## EXTRACTED RECORDS
===============
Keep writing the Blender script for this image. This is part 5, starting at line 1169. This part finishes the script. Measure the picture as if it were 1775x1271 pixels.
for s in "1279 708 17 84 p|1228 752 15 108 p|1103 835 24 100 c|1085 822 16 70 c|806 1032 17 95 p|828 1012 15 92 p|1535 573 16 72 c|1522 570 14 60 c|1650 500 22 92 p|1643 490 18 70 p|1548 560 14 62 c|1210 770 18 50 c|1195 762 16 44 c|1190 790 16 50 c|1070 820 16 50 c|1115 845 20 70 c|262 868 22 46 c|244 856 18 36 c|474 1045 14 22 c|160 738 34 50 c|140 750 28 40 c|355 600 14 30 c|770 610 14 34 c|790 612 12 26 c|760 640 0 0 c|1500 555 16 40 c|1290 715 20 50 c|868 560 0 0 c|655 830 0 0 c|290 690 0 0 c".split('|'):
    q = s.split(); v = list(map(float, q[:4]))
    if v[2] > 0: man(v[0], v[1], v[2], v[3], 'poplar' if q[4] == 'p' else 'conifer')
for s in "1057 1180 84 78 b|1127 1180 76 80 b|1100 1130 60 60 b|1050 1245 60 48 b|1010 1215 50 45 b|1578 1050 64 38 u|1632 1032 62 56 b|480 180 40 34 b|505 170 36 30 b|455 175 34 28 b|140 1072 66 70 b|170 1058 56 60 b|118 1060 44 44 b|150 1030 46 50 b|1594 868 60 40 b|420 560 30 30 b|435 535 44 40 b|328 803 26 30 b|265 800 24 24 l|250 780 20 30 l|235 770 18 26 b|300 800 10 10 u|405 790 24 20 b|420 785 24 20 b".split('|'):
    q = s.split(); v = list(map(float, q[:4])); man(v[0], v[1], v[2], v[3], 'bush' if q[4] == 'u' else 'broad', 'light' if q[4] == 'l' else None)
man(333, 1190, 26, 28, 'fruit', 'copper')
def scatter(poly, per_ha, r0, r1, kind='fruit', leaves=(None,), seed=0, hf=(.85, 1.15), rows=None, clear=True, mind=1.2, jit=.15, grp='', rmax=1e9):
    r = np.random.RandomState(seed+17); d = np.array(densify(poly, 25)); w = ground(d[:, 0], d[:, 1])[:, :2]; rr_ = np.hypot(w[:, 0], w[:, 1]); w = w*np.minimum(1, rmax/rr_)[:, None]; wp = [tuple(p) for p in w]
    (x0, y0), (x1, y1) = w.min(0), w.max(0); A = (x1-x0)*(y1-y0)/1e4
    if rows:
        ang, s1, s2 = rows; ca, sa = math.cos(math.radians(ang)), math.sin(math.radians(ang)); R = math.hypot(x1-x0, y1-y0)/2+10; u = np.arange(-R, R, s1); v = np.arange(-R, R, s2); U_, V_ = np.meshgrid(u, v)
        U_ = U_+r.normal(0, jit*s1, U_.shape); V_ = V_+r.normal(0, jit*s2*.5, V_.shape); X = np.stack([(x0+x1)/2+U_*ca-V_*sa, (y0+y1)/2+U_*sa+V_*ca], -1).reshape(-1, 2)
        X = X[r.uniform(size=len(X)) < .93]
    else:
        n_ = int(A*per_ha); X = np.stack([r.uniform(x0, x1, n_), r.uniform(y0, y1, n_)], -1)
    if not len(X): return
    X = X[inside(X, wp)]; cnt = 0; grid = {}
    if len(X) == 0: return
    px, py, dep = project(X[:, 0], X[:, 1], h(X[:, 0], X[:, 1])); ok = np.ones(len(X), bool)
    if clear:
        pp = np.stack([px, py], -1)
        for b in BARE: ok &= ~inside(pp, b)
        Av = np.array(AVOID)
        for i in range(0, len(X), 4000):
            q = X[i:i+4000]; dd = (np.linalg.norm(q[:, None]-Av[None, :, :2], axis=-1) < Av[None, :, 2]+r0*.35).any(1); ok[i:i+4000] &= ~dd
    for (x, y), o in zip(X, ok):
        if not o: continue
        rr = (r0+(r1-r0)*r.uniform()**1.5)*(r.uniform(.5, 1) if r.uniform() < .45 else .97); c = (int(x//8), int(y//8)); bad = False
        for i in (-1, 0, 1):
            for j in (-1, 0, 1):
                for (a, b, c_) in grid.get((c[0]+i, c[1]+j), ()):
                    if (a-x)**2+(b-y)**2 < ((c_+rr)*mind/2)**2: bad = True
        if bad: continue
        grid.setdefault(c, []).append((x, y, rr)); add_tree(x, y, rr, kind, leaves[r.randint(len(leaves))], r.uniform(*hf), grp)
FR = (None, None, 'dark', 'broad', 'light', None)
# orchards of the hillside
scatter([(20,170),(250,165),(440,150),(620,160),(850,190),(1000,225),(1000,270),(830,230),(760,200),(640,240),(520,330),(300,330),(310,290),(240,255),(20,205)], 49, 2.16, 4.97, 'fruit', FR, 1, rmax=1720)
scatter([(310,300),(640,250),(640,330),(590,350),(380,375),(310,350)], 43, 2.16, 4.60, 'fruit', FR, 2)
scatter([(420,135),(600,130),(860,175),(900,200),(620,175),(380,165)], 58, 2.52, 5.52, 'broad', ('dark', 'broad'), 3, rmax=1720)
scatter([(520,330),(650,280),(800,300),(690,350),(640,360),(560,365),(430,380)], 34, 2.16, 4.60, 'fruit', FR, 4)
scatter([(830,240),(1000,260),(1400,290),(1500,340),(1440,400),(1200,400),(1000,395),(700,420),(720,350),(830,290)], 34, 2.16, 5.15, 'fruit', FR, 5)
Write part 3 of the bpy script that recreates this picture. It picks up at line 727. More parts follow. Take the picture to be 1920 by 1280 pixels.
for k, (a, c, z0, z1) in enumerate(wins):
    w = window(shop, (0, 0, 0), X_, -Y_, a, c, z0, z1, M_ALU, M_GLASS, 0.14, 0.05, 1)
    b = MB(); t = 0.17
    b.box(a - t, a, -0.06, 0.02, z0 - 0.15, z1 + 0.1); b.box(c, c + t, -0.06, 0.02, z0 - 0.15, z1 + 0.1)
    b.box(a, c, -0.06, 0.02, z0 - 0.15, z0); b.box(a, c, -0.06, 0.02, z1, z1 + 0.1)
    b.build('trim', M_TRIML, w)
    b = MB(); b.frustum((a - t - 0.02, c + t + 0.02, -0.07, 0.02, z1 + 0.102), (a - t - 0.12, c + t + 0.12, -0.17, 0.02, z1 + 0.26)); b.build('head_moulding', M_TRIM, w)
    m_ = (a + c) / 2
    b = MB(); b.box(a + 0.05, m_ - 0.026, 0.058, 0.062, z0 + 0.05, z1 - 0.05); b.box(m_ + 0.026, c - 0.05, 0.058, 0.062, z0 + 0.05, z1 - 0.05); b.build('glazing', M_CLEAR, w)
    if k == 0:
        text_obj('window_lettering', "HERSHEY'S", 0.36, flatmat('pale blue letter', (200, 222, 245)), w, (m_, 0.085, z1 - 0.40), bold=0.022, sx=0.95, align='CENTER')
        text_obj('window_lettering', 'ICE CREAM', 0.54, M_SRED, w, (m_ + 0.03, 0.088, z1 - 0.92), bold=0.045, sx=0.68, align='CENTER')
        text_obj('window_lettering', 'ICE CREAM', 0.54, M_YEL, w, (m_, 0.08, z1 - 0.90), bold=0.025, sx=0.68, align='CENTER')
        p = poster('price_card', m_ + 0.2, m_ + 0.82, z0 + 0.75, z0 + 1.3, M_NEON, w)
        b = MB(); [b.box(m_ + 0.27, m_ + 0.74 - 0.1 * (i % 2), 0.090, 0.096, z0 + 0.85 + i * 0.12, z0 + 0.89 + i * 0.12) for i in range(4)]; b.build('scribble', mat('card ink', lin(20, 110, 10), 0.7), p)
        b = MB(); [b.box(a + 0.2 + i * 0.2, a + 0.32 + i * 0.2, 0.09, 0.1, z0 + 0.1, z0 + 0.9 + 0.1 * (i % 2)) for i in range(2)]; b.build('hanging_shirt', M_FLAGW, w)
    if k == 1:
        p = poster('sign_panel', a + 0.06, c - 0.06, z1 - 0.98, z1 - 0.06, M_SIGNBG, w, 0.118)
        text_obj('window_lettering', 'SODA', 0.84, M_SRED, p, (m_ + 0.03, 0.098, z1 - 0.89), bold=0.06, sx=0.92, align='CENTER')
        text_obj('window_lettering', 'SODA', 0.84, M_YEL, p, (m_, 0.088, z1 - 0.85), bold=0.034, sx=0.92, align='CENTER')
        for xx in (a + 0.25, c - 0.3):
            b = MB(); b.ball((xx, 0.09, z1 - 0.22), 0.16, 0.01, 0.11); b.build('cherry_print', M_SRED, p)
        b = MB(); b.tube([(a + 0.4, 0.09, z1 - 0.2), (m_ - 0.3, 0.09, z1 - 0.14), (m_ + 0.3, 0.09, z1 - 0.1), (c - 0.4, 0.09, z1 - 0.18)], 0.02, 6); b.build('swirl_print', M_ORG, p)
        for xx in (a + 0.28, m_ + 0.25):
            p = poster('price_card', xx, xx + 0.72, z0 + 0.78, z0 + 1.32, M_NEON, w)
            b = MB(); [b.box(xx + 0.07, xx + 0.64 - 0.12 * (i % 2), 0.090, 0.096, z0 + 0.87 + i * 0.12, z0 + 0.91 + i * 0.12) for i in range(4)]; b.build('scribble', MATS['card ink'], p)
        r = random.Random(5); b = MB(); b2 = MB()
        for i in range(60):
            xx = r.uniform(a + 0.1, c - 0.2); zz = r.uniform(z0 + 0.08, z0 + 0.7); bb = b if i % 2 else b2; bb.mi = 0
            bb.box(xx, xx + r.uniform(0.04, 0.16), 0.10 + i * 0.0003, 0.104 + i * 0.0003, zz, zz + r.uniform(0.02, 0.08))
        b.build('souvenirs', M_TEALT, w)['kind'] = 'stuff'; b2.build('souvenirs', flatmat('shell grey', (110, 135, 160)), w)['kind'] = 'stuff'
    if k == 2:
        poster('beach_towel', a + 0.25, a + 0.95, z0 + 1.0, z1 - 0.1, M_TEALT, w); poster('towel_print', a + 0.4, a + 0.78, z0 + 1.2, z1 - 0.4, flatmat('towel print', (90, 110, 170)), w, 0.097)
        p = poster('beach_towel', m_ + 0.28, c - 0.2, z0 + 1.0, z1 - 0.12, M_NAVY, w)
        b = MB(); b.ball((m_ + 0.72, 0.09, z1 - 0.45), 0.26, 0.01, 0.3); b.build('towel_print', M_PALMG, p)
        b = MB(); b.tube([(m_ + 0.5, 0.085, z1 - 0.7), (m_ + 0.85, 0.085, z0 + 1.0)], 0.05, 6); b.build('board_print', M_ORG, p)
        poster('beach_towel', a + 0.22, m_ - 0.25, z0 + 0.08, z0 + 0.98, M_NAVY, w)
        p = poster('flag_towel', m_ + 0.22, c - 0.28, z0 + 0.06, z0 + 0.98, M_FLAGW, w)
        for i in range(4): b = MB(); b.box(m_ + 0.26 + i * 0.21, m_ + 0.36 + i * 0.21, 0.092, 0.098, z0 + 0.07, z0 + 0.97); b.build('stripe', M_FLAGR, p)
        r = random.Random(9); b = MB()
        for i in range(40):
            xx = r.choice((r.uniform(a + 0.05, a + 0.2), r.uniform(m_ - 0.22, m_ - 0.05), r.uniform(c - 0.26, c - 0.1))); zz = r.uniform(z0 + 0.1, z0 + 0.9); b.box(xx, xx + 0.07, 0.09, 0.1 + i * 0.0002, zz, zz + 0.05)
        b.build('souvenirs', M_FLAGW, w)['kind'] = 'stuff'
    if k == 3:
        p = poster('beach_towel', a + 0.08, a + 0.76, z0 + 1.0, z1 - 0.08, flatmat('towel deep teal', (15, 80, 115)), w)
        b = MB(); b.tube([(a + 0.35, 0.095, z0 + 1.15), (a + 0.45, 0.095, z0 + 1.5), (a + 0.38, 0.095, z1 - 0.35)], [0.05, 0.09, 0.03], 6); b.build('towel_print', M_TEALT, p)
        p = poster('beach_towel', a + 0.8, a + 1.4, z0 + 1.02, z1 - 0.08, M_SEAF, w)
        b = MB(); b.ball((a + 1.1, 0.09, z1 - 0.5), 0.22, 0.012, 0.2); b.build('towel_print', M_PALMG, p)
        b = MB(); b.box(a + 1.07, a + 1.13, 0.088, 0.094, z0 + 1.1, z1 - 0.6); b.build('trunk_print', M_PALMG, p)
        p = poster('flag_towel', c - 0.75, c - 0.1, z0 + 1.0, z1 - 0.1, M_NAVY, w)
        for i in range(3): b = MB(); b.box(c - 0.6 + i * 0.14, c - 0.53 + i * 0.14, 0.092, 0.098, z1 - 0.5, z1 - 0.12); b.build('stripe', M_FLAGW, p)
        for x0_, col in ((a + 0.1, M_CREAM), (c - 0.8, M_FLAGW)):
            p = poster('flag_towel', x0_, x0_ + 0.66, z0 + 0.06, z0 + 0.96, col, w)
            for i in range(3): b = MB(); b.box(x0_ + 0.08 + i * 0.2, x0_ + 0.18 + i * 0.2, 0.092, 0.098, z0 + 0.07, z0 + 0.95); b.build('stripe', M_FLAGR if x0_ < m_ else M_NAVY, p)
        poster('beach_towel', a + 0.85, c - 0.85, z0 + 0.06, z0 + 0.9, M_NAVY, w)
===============
Pull out all lines containing "picture".

## SOLUTION TO THIS TASK
Keep writing the Blender script for this image. This is part 5, starting at line 1169. This part finishes the script. Measure the picture as if it were 1775x1271 pixels.
Write part 3 of the bpy script that recreates this picture. It picks up at line 727. More parts follow. Take the picture to be 1920 by 1280 pixels.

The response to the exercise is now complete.